■ **What you will do**
Repeat, exactly and in full, the lines of the listing below, but without any pictures.

━━━

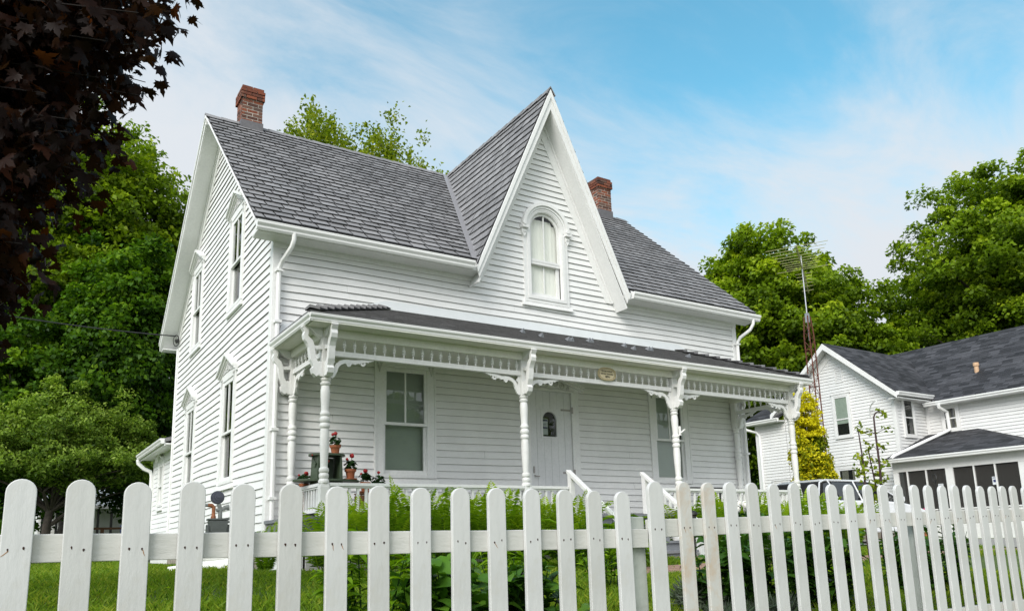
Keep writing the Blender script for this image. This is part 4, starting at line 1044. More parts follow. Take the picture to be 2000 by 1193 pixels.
# -- the purple maple over the camera's left
PM = thing('purple_maple', 'dark purple maple with big drooping lobed leaves, overhanging at top left', 'tree', (-6.6,-5.0,g1(-6.6,-5.0)))
half = [(0,0),(.03,.10),(.20,.06),(.33,.0),(.30,.12),(.47,.20),(.36,.27),(.50,.47),(.36,.44),(.30,.50),(.27,.62),(.21,.52),(.12,.56),(.15,.74),(.10,.80),(0,1.06)]
outl = np.array(half + [(-a, b) for a, b in half[-2:0:-1]]); nl = len(outl)
def lobed(C, N, Dn, size, seed, g):
    N = unit(N); Dn = unit(Dn - N*(Dn*N).sum(1, keepdims=True)); B = np.cross(N, Dn); m = len(C)
    cu = g.uniform(.05, .38, m); tw = g.normal(0, .25, m)
    V = np.zeros((m, nl+1, 3))
    for j in range(nl+1):
        a, b = (outl[j] if j < nl else (0, .34))
        lift = -cu*(a*a*1.6 + (b-.3)**2*.8) + tw*a*(b-.2) + (0.03 if j == nl else 0)
        V[:, j] = C + size[:, None]*(B*a + Dn*b + N*lift[:, None])
    F = np.array([[i, (i+1) % nl, nl] for i in range(nl)]); FF = (np.arange(m)[:, None, None]*(nl+1) + F[None]).reshape(-1, 3)
    return V.reshape(-1, 3), FF, m
g = np.random.default_rng(61); base = np.array(PM.location)
tw = []; lc = []; ld = []
trunk_top = np.array([-6.4,-5.0,5.2])
edge = [(-2.42,-6.42,4.22),(-2.52,-6.2,4.35),(-2.62,-6.22,3.80),(-2.72,-6.1,3.55),(-2.80,-6.05,3.30),(-2.98,-5.95,3.15),(-3.08,-5.8,2.72),(-3.22,-5.7,2.45),(-2.38,-6.55,4.60),(-2.1,-6.6,4.95)]
mbt = MB()
tips = [np.array(e) for e in edge]
for i in range(400):
    z = g.uniform(2.25, 6.9); lim = np.interp(z, [2.25,2.7,3.15,3.5,3.8,4.2,4.6,5.2,6.6], [-3.26,-3.06,-2.97,-2.76,-2.66,-2.44,-2.40,-2.2,-2.4])
    x = lim - abs(g.normal(0, .62)) - .05; y = -5.5 + g.uniform(-1.05, .9) - (x+3.4)*.30
    tips.append(np.array([x, y, z]))
for i, t in enumerate(tips):
    s = np.array([-6.0, -5.1, min(max(2.4, t[2]-.1), 6)]) ; m = (s+t)/2 + np.array([0,0,.25]); e = t + np.array([.0,0,0])
    pts = []
    for k in range(7):
        u = k/6; p = (1-u)**2*s + 2*u*(1-u)*m + u*u*e; pts.append(p)
    mbt.tube([tuple(p-base) for p in pts], [.028,.020,.014,.010,.007,.005,.003], 5)
    nleaf = 66 if i >= 10 else 60
    for k in range(nleaf):
        u = g.uniform(.62, 1.0)**.8; p = (1-u)**2*s + 2*u*(1-u)*m + u*u*e
        off = g.normal(size=3)*np.array([.10,.14,.10]); off[2] -= .03
        if i < 10 and u > .9: off *= .6
        lc.append(p+off); ld.append(np.array([.25,-.1,-1.0]) + g.normal(size=3)*np.array([.65,.65,.35]))
lc = np.array(lc); ld = np.array(ld); m = len(lc)
N = g.normal(size=(m,3))*np.array([.8,.9,.45]) + np.array([.15,-.25,.35])
V, F, m = lobed(lc-base, N, ld, g.uniform(.065,.135,m), 1, g)
mesh_np('crown', V, F, G_PURP, np.repeat(np.clip(g.beta(1.6,2.4,m),0,1), nl), PM)
mbt.tube([(0,0,-.3),(.05,0,1.4),(.2,0,3.2),(.25,.05,5.2),(.3,0,7)], [.26,.2,.16,.11,.05], 10)
mbt.build('trunk', DBARK, PM, smooth=True)
# -- lawn
g = np.random.default_rng(71)
def blades(n, x0, x1, y0, y1, hmin, hmax, wid):
    x = g.uniform(x0, x1, n); y = g.uniform(y0, y1, n)
    ok = ~(((x > 2.2) & (y > -5.25) & (y < -4.55)) | ((x > 4.35) & (x < 5.65) & (y > -4.6) & (y < -1.5)) | ((x > -.1) & (x < 10.3) & (y > -2.9)) | ((x > -.35) & (x < 10) & (y > -1.7) & (y < 11.5)) | (x > 11.2))
    x, y = x[ok], y[ok]; n = len(x); z = gz(x, y)
    cl = .5+.5*np.sin(x*2.1+np.sin(y*1.7)*2)*np.sin(y*2.6+x*.8)
    h = g.uniform(hmin, hmax, n)*(.75+.5*cl); a = g.uniform(0, 2*PI, n); w = wid*g.uniform(.7,1.3,n)
    dx, dy = np.cos(a), np.sin(a); lx = g.normal(0,.45,n)*h; ly = g.normal(0,.45,n)*h
    v0 = np.stack([x-dx*w, y-dy*w, z-.005], 1); v1 = np.stack([x+dx*w, y+dy*w, z-.005], 1); v2 = np.stack([x+lx*.35+dx*w*.7, y+ly*.35+dy*w*.7, z+h*.6], 1); v3 = np.stack([x+lx, y+ly, z+h], 1)
    return np.stack([v0, v1, v2, v3], 1).reshape(-1, 3), np.clip(.38+.22*cl+g.normal(0,.16,n)+(g.random(n)<.04)*.5, 0, 1)
vs, sh = [], []
for a in ((60000,-4.5,5.5,-8.1,-5.5,.035,.085,.0022),(60000,-5,11,-5.6,-2.4,.03,.08,.003),(34000,-7,-.25,-2.6,7,.03,.08,.004),(14000,-9,.0,7,20,.04,.10,.008)):
    v, s = blades(*a); vs.append(v); sh.append(s)
V = np.concatenate(vs); o = mesh_np('lawn_grass', V, np.arange(len(V)).reshape(-1,4), G_GRASS, np.concatenate(sh)); tag(o, 'green lawn grass between the fence and the house', 'grass', kind='stuff')
# clover and small weeds speckle
n = 900; x = g.uniform(-4,4.5,n); y = g.uniform(-8,-3,n); P = np.stack([x,y,gz(x,y)+.05],1)
V, F = leaf_quads(P, np.tile([0,0,1.],(n,1))+g.normal(size=(n,3))*.3, g.normal(size=(n,3)), g.uniform(.02,.05,n), .8)
o = mesh_np('clover', V, F, G_FERN, g.random(n)); tag(o, 'low clover leaves scattered through the lawn', 'clover', kind='stuff')
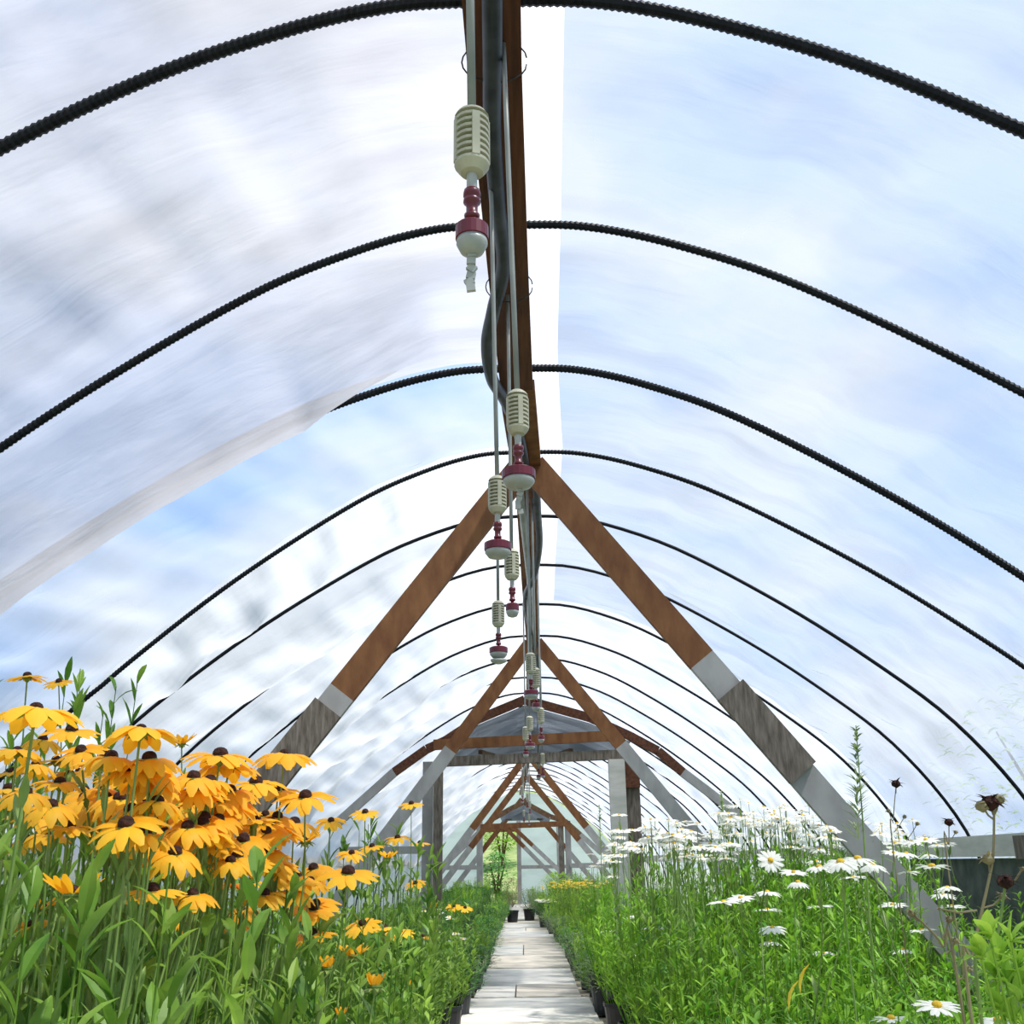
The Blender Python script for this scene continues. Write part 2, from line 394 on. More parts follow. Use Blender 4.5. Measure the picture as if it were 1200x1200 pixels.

━━━

■ **Completed exercise**
Keep writing the Blender script for this image. This is part 4, starting at line 1044. More parts follow. Take the picture to be 2000 by 1193 pixels.
# -- the purple maple over the camera's left
PM = thing('purple_maple', 'dark purple maple with big drooping lobed leaves, overhanging at top left', 'tree', (-6.6,-5.0,g1(-6.6,-5.0)))
half = [(0,0),(.03,.10),(.20,.06),(.33,.0),(.30,.12),(.47,.20),(.36,.27),(.50,.47),(.36,.44),(.30,.50),(.27,.62),(.21,.52),(.12,.56),(.15,.74),(.10,.80),(0,1.06)]
outl = np.array(half + [(-a, b) for a, b in half[-2:0:-1]]); nl = len(outl)
def lobed(C, N, Dn, size, seed, g):
    N = unit(N); Dn = unit(Dn - N*(Dn*N).sum(1, keepdims=True)); B = np.cross(N, Dn); m = len(C)
    cu = g.uniform(.05, .38, m); tw = g.normal(0, .25, m)
    V = np.zeros((m, nl+1, 3))
    for j in range(nl+1):
        a, b = (outl[j] if j < nl else (0, .34))
        lift = -cu*(a*a*1.6 + (b-.3)**2*.8) + tw*a*(b-.2) + (0.03 if j == nl else 0)
        V[:, j] = C + size[:, None]*(B*a + Dn*b + N*lift[:, None])
    F = np.array([[i, (i+1) % nl, nl] for i in range(nl)]); FF = (np.arange(m)[:, None, None]*(nl+1) + F[None]).reshape(-1, 3)
    return V.reshape(-1, 3), FF, m
g = np.random.default_rng(61); base = np.array(PM.location)
tw = []; lc = []; ld = []
trunk_top = np.array([-6.4,-5.0,5.2])
edge = [(-2.42,-6.42,4.22),(-2.52,-6.2,4.35),(-2.62,-6.22,3.80),(-2.72,-6.1,3.55),(-2.80,-6.05,3.30),(-2.98,-5.95,3.15),(-3.08,-5.8,2.72),(-3.22,-5.7,2.45),(-2.38,-6.55,4.60),(-2.1,-6.6,4.95)]
mbt = MB()
tips = [np.array(e) for e in edge]
for i in range(400):
    z = g.uniform(2.25, 6.9); lim = np.interp(z, [2.25,2.7,3.15,3.5,3.8,4.2,4.6,5.2,6.6], [-3.26,-3.06,-2.97,-2.76,-2.66,-2.44,-2.40,-2.2,-2.4])
    x = lim - abs(g.normal(0, .62)) - .05; y = -5.5 + g.uniform(-1.05, .9) - (x+3.4)*.30
    tips.append(np.array([x, y, z]))
for i, t in enumerate(tips):
    s = np.array([-6.0, -5.1, min(max(2.4, t[2]-.1), 6)]) ; m = (s+t)/2 + np.array([0,0,.25]); e = t + np.array([.0,0,0])
    pts = []
    for k in range(7):
        u = k/6; p = (1-u)**2*s + 2*u*(1-u)*m + u*u*e; pts.append(p)
    mbt.tube([tuple(p-base) for p in pts], [.028,.020,.014,.010,.007,.005,.003], 5)
    nleaf = 66 if i >= 10 else 60
    for k in range(nleaf):
        u = g.uniform(.62, 1.0)**.8; p = (1-u)**2*s + 2*u*(1-u)*m + u*u*e
        off = g.normal(size=3)*np.array([.10,.14,.10]); off[2] -= .03
        if i < 10 and u > .9: off *= .6
        lc.append(p+off); ld.append(np.array([.25,-.1,-1.0]) + g.normal(size=3)*np.array([.65,.65,.35]))
lc = np.array(lc); ld = np.array(ld); m = len(lc)
N = g.normal(size=(m,3))*np.array([.8,.9,.45]) + np.array([.15,-.25,.35])
V, F, m = lobed(lc-base, N, ld, g.uniform(.065,.135,m), 1, g)
mesh_np('crown', V, F, G_PURP, np.repeat(np.clip(g.beta(1.6,2.4,m),0,1), nl), PM)
mbt.tube([(0,0,-.3),(.05,0,1.4),(.2,0,3.2),(.25,.05,5.2),(.3,0,7)], [.26,.2,.16,.11,.05], 10)
mbt.build('trunk', DBARK, PM, smooth=True)
# -- lawn
g = np.random.default_rng(71)
def blades(n, x0, x1, y0, y1, hmin, hmax, wid):
    x = g.uniform(x0, x1, n); y = g.uniform(y0, y1, n)
    ok = ~(((x > 2.2) & (y > -5.25) & (y < -4.55)) | ((x > 4.35) & (x < 5.65) & (y > -4.6) & (y < -1.5)) | ((x > -.1) & (x < 10.3) & (y > -2.9)) | ((x > -.35) & (x < 10) & (y > -1.7) & (y < 11.5)) | (x > 11.2))
    x, y = x[ok], y[ok]; n = len(x); z = gz(x, y)
    cl = .5+.5*np.sin(x*2.1+np.sin(y*1.7)*2)*np.sin(y*2.6+x*.8)
    h = g.uniform(hmin, hmax, n)*(.75+.5*cl); a = g.uniform(0, 2*PI, n); w = wid*g.uniform(.7,1.3,n)
    dx, dy = np.cos(a), np.sin(a); lx = g.normal(0,.45,n)*h; ly = g.normal(0,.45,n)*h
    v0 = np.stack([x-dx*w, y-dy*w, z-.005], 1); v1 = np.stack([x+dx*w, y+dy*w, z-.005], 1); v2 = np.stack([x+lx*.35+dx*w*.7, y+ly*.35+dy*w*.7, z+h*.6], 1); v3 = np.stack([x+lx, y+ly, z+h], 1)
    return np.stack([v0, v1, v2, v3], 1).reshape(-1, 3), np.clip(.38+.22*cl+g.normal(0,.16,n)+(g.random(n)<.04)*.5, 0, 1)
vs, sh = [], []
for a in ((60000,-4.5,5.5,-8.1,-5.5,.035,.085,.0022),(60000,-5,11,-5.6,-2.4,.03,.08,.003),(34000,-7,-.25,-2.6,7,.03,.08,.004),(14000,-9,.0,7,20,.04,.10,.008)):
    v, s = blades(*a); vs.append(v); sh.append(s)
V = np.concatenate(vs); o = mesh_np('lawn_grass', V, np.arange(len(V)).reshape(-1,4), G_GRASS, np.concatenate(sh)); tag(o, 'green lawn grass between the fence and the house', 'grass', kind='stuff')
# clover and small weeds speckle
n = 900; x = g.uniform(-4,4.5,n); y = g.uniform(-8,-3,n); P = np.stack([x,y,gz(x,y)+.05],1)
V, F = leaf_quads(P, np.tile([0,0,1.],(n,1))+g.normal(size=(n,3))*.3, g.normal(size=(n,3)), g.uniform(.02,.05,n), .8)
o = mesh_np('clover', V, F, G_FERN, g.random(n)); tag(o, 'low clover leaves scattered through the lawn', 'clover', kind='stuff')
The Blender Python script for this scene continues. Write part 2, from line 394 on. More parts follow. Use Blender 4.5. Measure the picture as if it were 1200x1200 pixels.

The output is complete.